--- Start of Data excerpt ---

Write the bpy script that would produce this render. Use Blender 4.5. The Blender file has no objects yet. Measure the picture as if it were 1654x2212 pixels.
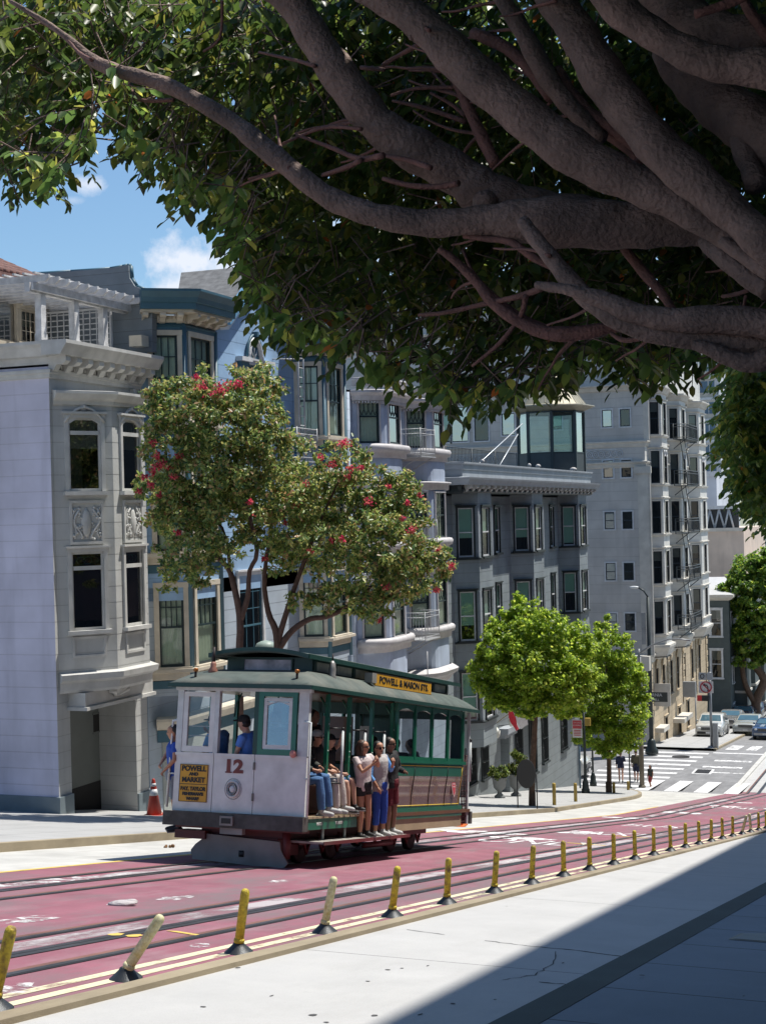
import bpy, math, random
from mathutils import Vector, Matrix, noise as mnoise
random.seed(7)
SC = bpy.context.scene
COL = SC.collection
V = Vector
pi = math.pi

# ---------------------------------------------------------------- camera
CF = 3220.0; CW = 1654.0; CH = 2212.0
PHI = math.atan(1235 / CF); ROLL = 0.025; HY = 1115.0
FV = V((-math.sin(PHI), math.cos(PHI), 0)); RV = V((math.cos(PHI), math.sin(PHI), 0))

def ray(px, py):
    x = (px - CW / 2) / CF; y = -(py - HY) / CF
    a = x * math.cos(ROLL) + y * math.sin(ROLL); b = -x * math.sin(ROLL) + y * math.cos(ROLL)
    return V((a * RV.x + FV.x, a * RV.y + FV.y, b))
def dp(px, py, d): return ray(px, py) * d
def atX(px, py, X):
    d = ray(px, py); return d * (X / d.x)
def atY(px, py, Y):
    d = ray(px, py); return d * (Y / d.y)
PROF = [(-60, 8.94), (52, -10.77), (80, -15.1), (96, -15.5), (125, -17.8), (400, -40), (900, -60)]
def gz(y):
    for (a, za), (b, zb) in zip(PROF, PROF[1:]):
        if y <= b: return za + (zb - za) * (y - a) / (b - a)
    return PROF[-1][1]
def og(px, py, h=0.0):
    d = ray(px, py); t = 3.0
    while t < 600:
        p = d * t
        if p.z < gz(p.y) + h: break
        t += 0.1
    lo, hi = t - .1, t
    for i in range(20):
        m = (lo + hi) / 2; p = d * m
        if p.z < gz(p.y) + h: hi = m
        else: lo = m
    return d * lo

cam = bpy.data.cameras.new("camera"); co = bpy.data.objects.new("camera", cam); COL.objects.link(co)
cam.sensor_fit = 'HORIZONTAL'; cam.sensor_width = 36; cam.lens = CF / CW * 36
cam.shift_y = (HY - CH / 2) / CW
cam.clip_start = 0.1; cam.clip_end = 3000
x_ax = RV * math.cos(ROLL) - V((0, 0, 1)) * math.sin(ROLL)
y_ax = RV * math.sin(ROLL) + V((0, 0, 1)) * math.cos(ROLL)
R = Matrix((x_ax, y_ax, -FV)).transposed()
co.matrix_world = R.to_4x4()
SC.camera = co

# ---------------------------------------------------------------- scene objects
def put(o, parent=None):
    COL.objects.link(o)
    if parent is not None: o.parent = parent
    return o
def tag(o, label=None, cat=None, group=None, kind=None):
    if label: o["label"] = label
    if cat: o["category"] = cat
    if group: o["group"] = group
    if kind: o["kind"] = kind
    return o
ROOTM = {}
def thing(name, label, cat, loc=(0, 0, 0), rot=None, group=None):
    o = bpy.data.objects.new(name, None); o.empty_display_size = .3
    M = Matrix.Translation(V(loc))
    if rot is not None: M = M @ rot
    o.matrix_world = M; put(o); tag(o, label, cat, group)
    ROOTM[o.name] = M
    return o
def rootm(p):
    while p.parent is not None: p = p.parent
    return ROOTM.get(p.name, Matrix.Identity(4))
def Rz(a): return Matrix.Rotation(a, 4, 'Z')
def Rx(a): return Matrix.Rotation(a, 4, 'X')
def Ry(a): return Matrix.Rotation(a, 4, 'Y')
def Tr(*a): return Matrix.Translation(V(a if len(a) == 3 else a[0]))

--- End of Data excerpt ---

Goal of the exercise: Exclude the pictures, and transcribe all of the material exactly.

Final result:
Write the bpy script that would produce this render. Use Blender 4.5. The Blender file has no objects yet. Measure the picture as if it were 1654x2212 pixels.
import bpy, math, random
from mathutils import Vector, Matrix, noise as mnoise
random.seed(7)
SC = bpy.context.scene
COL = SC.collection
V = Vector
pi = math.pi

# ---------------------------------------------------------------- camera
CF = 3220.0; CW = 1654.0; CH = 2212.0
PHI = math.atan(1235 / CF); ROLL = 0.025; HY = 1115.0
FV = V((-math.sin(PHI), math.cos(PHI), 0)); RV = V((math.cos(PHI), math.sin(PHI), 0))

def ray(px, py):
    x = (px - CW / 2) / CF; y = -(py - HY) / CF
    a = x * math.cos(ROLL) + y * math.sin(ROLL); b = -x * math.sin(ROLL) + y * math.cos(ROLL)
    return V((a * RV.x + FV.x, a * RV.y + FV.y, b))
def dp(px, py, d): return ray(px, py) * d
def atX(px, py, X):
    d = ray(px, py); return d * (X / d.x)
def atY(px, py, Y):
    d = ray(px, py); return d * (Y / d.y)
PROF = [(-60, 8.94), (52, -10.77), (80, -15.1), (96, -15.5), (125, -17.8), (400, -40), (900, -60)]
def gz(y):
    for (a, za), (b, zb) in zip(PROF, PROF[1:]):
        if y <= b: return za + (zb - za) * (y - a) / (b - a)
    return PROF[-1][1]
def og(px, py, h=0.0):
    d = ray(px, py); t = 3.0
    while t < 600:
        p = d * t
        if p.z < gz(p.y) + h: break
        t += 0.1
    lo, hi = t - .1, t
    for i in range(20):
        m = (lo + hi) / 2; p = d * m
        if p.z < gz(p.y) + h: hi = m
        else: lo = m
    return d * lo

cam = bpy.data.cameras.new("camera"); co = bpy.data.objects.new("camera", cam); COL.objects.link(co)
cam.sensor_fit = 'HORIZONTAL'; cam.sensor_width = 36; cam.lens = CF / CW * 36
cam.shift_y = (HY - CH / 2) / CW
cam.clip_start = 0.1; cam.clip_end = 3000
x_ax = RV * math.cos(ROLL) - V((0, 0, 1)) * math.sin(ROLL)
y_ax = RV * math.sin(ROLL) + V((0, 0, 1)) * math.cos(ROLL)
R = Matrix((x_ax, y_ax, -FV)).transposed()
co.matrix_world = R.to_4x4()
SC.camera = co

# ---------------------------------------------------------------- scene objects
def put(o, parent=None):
    COL.objects.link(o)
    if parent is not None: o.parent = parent
    return o
def tag(o, label=None, cat=None, group=None, kind=None):
    if label: o["label"] = label
    if cat: o["category"] = cat
    if group: o["group"] = group
    if kind: o["kind"] = kind
    return o
ROOTM = {}
def thing(name, label, cat, loc=(0, 0, 0), rot=None, group=None):
    o = bpy.data.objects.new(name, None); o.empty_display_size = .3
    M = Matrix.Translation(V(loc))
    if rot is not None: M = M @ rot
    o.matrix_world = M; put(o); tag(o, label, cat, group)
    ROOTM[o.name] = M
    return o
def rootm(p):
    while p.parent is not None: p = p.parent
    return ROOTM.get(p.name, Matrix.Identity(4))
def Rz(a): return Matrix.Rotation(a, 4, 'Z')
def Rx(a): return Matrix.Rotation(a, 4, 'X')
def Ry(a): return Matrix.Rotation(a, 4, 'Y')
def Tr(*a): return Matrix.Translation(V(a if len(a) == 3 else a[0]))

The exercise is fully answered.